### Problem statement
Copy each line below without leaving any out.

### Source data
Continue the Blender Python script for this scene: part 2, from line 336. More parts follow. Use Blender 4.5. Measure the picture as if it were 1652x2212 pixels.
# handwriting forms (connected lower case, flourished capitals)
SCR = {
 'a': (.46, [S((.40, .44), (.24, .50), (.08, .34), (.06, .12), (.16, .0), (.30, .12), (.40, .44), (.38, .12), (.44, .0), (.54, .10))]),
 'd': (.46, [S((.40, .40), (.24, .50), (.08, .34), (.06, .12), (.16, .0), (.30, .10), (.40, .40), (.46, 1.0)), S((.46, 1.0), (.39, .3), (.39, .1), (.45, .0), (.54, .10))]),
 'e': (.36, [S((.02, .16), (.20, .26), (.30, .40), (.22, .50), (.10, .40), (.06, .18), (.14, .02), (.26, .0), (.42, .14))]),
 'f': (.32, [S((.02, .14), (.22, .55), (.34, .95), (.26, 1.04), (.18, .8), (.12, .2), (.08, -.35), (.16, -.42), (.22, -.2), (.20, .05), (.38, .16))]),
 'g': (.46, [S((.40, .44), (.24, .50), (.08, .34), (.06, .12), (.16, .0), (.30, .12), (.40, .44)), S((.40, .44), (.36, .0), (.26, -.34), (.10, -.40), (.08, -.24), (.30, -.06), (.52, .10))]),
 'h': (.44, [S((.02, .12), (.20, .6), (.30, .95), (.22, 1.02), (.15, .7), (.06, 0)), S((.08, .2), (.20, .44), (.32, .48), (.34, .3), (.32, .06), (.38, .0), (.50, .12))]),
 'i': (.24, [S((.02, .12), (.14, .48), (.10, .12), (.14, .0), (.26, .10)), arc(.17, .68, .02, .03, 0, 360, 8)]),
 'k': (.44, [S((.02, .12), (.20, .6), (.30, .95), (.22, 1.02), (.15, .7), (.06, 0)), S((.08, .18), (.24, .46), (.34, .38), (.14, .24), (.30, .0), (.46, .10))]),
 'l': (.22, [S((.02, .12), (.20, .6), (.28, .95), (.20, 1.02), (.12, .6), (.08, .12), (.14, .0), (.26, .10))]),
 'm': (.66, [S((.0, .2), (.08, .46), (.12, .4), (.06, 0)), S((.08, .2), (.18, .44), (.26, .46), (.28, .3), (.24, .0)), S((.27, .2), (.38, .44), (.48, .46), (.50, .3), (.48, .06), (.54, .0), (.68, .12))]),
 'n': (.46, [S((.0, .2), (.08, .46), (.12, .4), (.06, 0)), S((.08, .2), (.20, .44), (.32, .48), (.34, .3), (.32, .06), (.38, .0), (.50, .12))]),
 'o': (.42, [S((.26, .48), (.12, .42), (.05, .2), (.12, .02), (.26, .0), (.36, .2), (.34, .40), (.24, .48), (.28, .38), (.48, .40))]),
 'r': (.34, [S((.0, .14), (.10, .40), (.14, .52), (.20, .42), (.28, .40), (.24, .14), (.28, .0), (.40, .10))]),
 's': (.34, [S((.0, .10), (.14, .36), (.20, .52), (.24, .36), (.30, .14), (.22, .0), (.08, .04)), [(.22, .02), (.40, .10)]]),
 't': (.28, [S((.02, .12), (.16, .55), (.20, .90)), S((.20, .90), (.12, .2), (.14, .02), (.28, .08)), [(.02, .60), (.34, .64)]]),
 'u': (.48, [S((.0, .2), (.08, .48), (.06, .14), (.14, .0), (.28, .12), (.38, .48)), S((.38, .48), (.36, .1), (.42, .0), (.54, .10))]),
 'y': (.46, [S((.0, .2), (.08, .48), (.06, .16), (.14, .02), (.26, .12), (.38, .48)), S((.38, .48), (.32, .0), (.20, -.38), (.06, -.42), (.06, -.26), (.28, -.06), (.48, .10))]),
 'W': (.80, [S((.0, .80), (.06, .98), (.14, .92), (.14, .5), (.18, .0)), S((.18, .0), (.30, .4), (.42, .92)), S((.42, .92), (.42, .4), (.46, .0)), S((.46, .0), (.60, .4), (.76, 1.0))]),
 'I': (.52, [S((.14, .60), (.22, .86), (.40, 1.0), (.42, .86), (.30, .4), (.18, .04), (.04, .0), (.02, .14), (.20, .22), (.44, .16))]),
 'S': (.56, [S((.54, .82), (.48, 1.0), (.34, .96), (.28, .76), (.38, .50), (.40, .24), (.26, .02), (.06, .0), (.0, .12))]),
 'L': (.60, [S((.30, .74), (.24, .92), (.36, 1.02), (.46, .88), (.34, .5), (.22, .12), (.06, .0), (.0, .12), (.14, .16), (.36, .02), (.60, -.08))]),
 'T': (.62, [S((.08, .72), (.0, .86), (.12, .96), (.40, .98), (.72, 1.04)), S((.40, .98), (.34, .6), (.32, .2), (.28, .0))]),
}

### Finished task
Continue the Blender Python script for this scene: part 2, from line 336. More parts follow. Use Blender 4.5. Measure the picture as if it were 1652x2212 pixels.
# handwriting forms (connected lower case, flourished capitals)
SCR = {
 'a': (.46, [S((.40, .44), (.24, .50), (.08, .34), (.06, .12), (.16, .0), (.30, .12), (.40, .44), (.38, .12), (.44, .0), (.54, .10))]),
 'd': (.46, [S((.40, .40), (.24, .50), (.08, .34), (.06, .12), (.16, .0), (.30, .10), (.40, .40), (.46, 1.0)), S((.46, 1.0), (.39, .3), (.39, .1), (.45, .0), (.54, .10))]),
 'e': (.36, [S((.02, .16), (.20, .26), (.30, .40), (.22, .50), (.10, .40), (.06, .18), (.14, .02), (.26, .0), (.42, .14))]),
 'f': (.32, [S((.02, .14), (.22, .55), (.34, .95), (.26, 1.04), (.18, .8), (.12, .2), (.08, -.35), (.16, -.42), (.22, -.2), (.20, .05), (.38, .16))]),
 'g': (.46, [S((.40, .44), (.24, .50), (.08, .34), (.06, .12), (.16, .0), (.30, .12), (.40, .44)), S((.40, .44), (.36, .0), (.26, -.34), (.10, -.40), (.08, -.24), (.30, -.06), (.52, .10))]),
 'h': (.44, [S((.02, .12), (.20, .6), (.30, .95), (.22, 1.02), (.15, .7), (.06, 0)), S((.08, .2), (.20, .44), (.32, .48), (.34, .3), (.32, .06), (.38, .0), (.50, .12))]),
 'i': (.24, [S((.02, .12), (.14, .48), (.10, .12), (.14, .0), (.26, .10)), arc(.17, .68, .02, .03, 0, 360, 8)]),
 'k': (.44, [S((.02, .12), (.20, .6), (.30, .95), (.22, 1.02), (.15, .7), (.06, 0)), S((.08, .18), (.24, .46), (.34, .38), (.14, .24), (.30, .0), (.46, .10))]),
 'l': (.22, [S((.02, .12), (.20, .6), (.28, .95), (.20, 1.02), (.12, .6), (.08, .12), (.14, .0), (.26, .10))]),
 'm': (.66, [S((.0, .2), (.08, .46), (.12, .4), (.06, 0)), S((.08, .2), (.18, .44), (.26, .46), (.28, .3), (.24, .0)), S((.27, .2), (.38, .44), (.48, .46), (.50, .3), (.48, .06), (.54, .0), (.68, .12))]),
 'n': (.46, [S((.0, .2), (.08, .46), (.12, .4), (.06, 0)), S((.08, .2), (.20, .44), (.32, .48), (.34, .3), (.32, .06), (.38, .0), (.50, .12))]),
 'o': (.42, [S((.26, .48), (.12, .42), (.05, .2), (.12, .02), (.26, .0), (.36, .2), (.34, .40), (.24, .48), (.28, .38), (.48, .40))]),
 'r': (.34, [S((.0, .14), (.10, .40), (.14, .52), (.20, .42), (.28, .40), (.24, .14), (.28, .0), (.40, .10))]),
 's': (.34, [S((.0, .10), (.14, .36), (.20, .52), (.24, .36), (.30, .14), (.22, .0), (.08, .04)), [(.22, .02), (.40, .10)]]),
 't': (.28, [S((.02, .12), (.16, .55), (.20, .90)), S((.20, .90), (.12, .2), (.14, .02), (.28, .08)), [(.02, .60), (.34, .64)]]),
 'u': (.48, [S((.0, .2), (.08, .48), (.06, .14), (.14, .0), (.28, .12), (.38, .48)), S((.38, .48), (.36, .1), (.42, .0), (.54, .10))]),
 'y': (.46, [S((.0, .2), (.08, .48), (.06, .16), (.14, .02), (.26, .12), (.38, .48)), S((.38, .48), (.32, .0), (.20, -.38), (.06, -.42), (.06, -.26), (.28, -.06), (.48, .10))]),
 'W': (.80, [S((.0, .80), (.06, .98), (.14, .92), (.14, .5), (.18, .0)), S((.18, .0), (.30, .4), (.42, .92)), S((.42, .92), (.42, .4), (.46, .0)), S((.46, .0), (.60, .4), (.76, 1.0))]),
 'I': (.52, [S((.14, .60), (.22, .86), (.40, 1.0), (.42, .86), (.30, .4), (.18, .04), (.04, .0), (.02, .14), (.20, .22), (.44, .16))]),
 'S': (.56, [S((.54, .82), (.48, 1.0), (.34, .96), (.28, .76), (.38, .50), (.40, .24), (.26, .02), (.06, .0), (.0, .12))]),
 'L': (.60, [S((.30, .74), (.24, .92), (.36, 1.02), (.46, .88), (.34, .5), (.22, .12), (.06, .0), (.0, .12), (.14, .16), (.36, .02), (.60, -.08))]),
 'T': (.62, [S((.08, .72), (.0, .86), (.12, .96), (.40, .98), (.72, 1.04)), S((.40, .98), (.34, .6), (.32, .2), (.28, .0))]),
}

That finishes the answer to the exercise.